You are welcome:) I would love to read some reviews about it!

18 Jun 10
15:19 CET


Monika, The Art Newspaper does not review exhibitions or artists, we aim to offer balanced news. But this might make an excellent topic for our editorial pages, thanks for the idea!

18 Jun 10
15:8 CET


I wish I could read more about The Artnewspaper's opinion about exhibition 'itself', rather than all tha "stuff" around. Have a look at the public of it: best, Monika

11 Jun 10
16:20 CET


Well really, until images like this are seen more often and gradually become accepted as a part of everyday life, the "majority" of society is going to balk due to fear, misunderstanding and wives-tales.
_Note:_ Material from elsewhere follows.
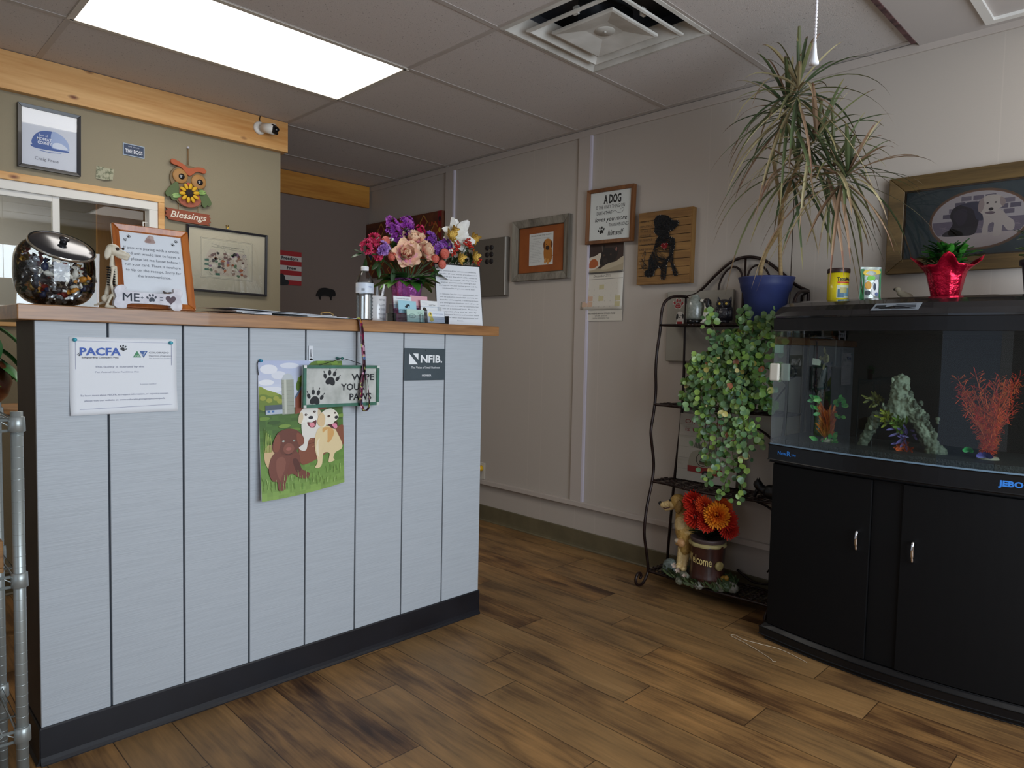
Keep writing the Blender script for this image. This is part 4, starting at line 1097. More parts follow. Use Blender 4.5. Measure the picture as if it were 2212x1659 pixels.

What the members of this "minority" need to do is to act responsibly in public (as well as private) and share their life experiences so that everyone understands what motivates them and what it is they are looking for - it wouldn't be inappropriate to remind the world of the contributions made over the centuries (and our current lifetime)by people of same sex orientation.

10 Jun 10
15:6 CET


Well, this is not exactly the case. The curator of the event as well as the head of the Museum sought to raise public ferment. They organized numbers of panels and really awaited protests, demonstrations, Catholic priest doing exorcisms etc. However, the reality is different. Apart from some journalists nobody really cares how provocative the exhibition is. The only Catholic priest who publicly expressed his negative opinion was a professor of early modern art. He basically disagreed with some curator’s theses on the homoerotic connotations of concrete iconographic representations, though he recognized the importance of homoerotism in art. There are no manifestations planned. One has to distinguish between the promotion of the event from the real situation. Undoubtedly, the exhibition may foster some more open postmodern approaches in Polish curatorship - what is arguably needed. However, it cannot be treated in terms of social conflict. Sorry, but this is a kind of paranoia.